The following are simple way to estimate programing time.
Estimation takes practice. It also takes labor. It takes so much labor it may be a good idea to estimate the time in which it will take to make the estimate, especially if you are asked to estimate something widely.When asked to provide an estimate of something large, the most honest thing to do is to stall. Most programer are enthusiastic and eager to please and stalling certainly will displease the stalled. But an on-the-spot estimate probably won't be accurate and honest. While stalling, it may be possible to consider doing or prototyping the task.

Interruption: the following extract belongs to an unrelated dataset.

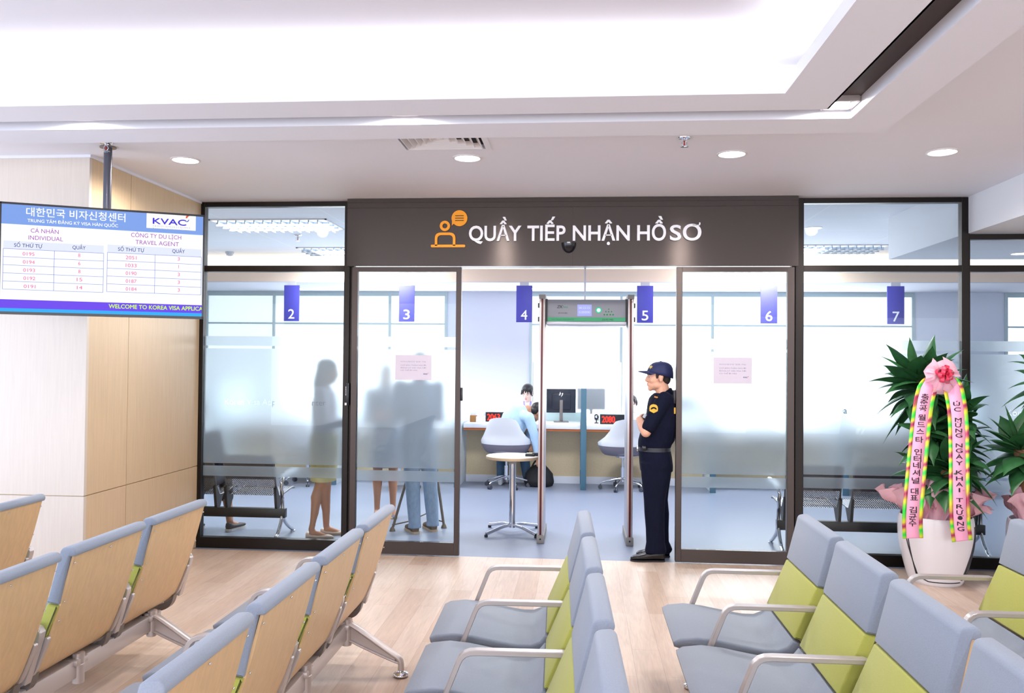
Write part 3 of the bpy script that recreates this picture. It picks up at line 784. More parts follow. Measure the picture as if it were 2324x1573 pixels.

If political pressure permits, this is the most accurate way of producing the estimate, and it makes real progress.
When not possible to take the time for some investigation, you should first establish the meaning of the estimate very clearly. Restate that meaning as the first and last part of your written estimate. Prepare a written estimate by deconstructing the task into progressively smaller subtasks until each small task is no more than a day; ideally at most in length. The most important thing is not to leave anything out. For instance, documentation, testing, time for planning, time for communicating with other groups, and vacation time are all very important. If you spend part of each day dealing with knuckleheads, put a line item for that in the estimate. This gives your boss visibility into what is using up your time at a minimum, and might get you more time.

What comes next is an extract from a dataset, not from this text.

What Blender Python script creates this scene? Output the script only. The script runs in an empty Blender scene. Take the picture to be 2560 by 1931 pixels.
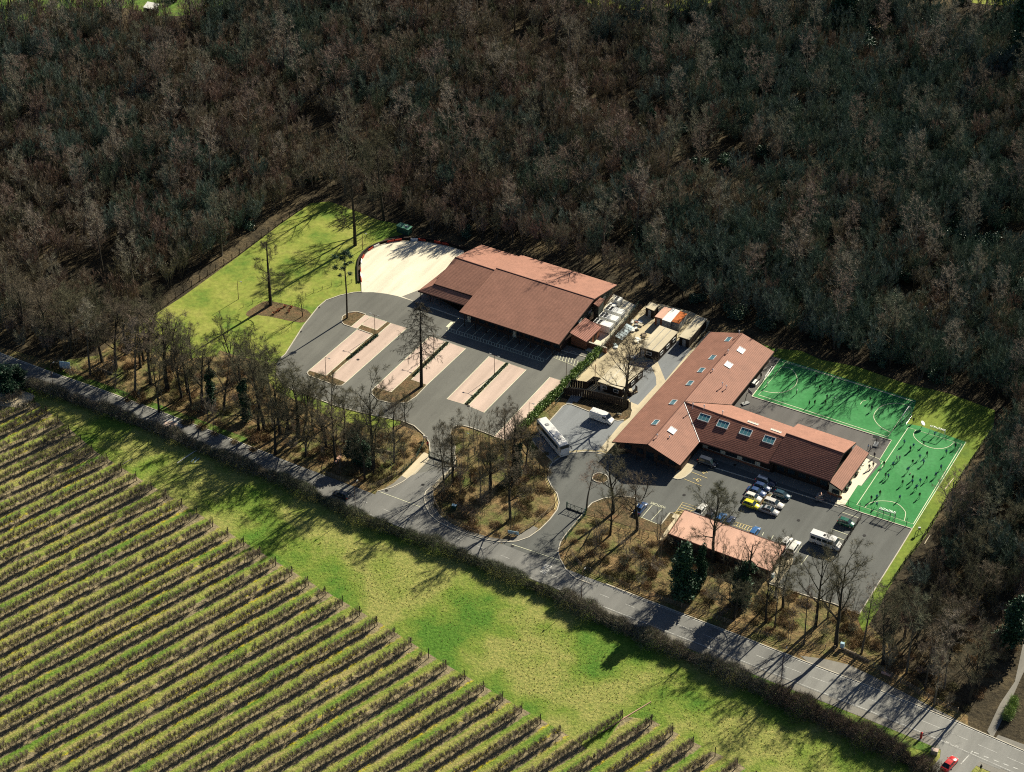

I know good programer who pad estimates implicitly, but I recommend that you do not. One of the results of padding is trust in you may be depleted. For instance, an engineer might estimate four days for a task that she truly thinks will take two day. The programer may plan to spend two days documenting it, or two days working on some other useful project. But it will be detectable that the task was done in only one day and the appearance of slacking or overestimating is born. It's far better to give proper visibility into what you are actually doing. If documentation takes twice as long as coding and the estimate says so, tremendous advantage is gained by making this visible to the manager.
Pad explicitly instead. If a task will probably take one day---but might take ten days if your approach doesn't work---note this somehow in the estimate if you can; if not, at least do an average weighted by your estimates of the probabilities. Any risk factor that you can identify and assign an estimate to should go into the schedule. One person is unlikely to be sick in any given week. But a large project with many engineers will have some sick time; likewise vacation time. And what is the probability of a mandatory company-wide training seminar? If it can be estimated, stick it in. There are of course, unknown unknowns, or unk-unks. Unk-unks by definition cannot be estimated individually. You can try to create a global line item for all unk-unks, or handle them in some other way that you communicate to your boss. You cannot, however, let your boss forget that they exist, and it is devilishly easy for an estimate to become a schedule without the unk-unks considered.
In a team environment, you should try to have the people who will do the work do the estimate, and you should try to have team-wide consensus on estimates. People vary widely in skill, experience, preparetion, and confidence. Calamity strikes when a strong programmer estimates for herself and then weak programmers are held to this estimate. The act of having the whole team agree on a line-by-line basis to the estimate clarifies the team understanding, as well as allowing the opportunity for tactical reassignment of resources .
If there are big risks that cant be evaluated, it is your duty to state so forcefully enough that your manager does not commit to them and then become embarrassed when the risk occurs.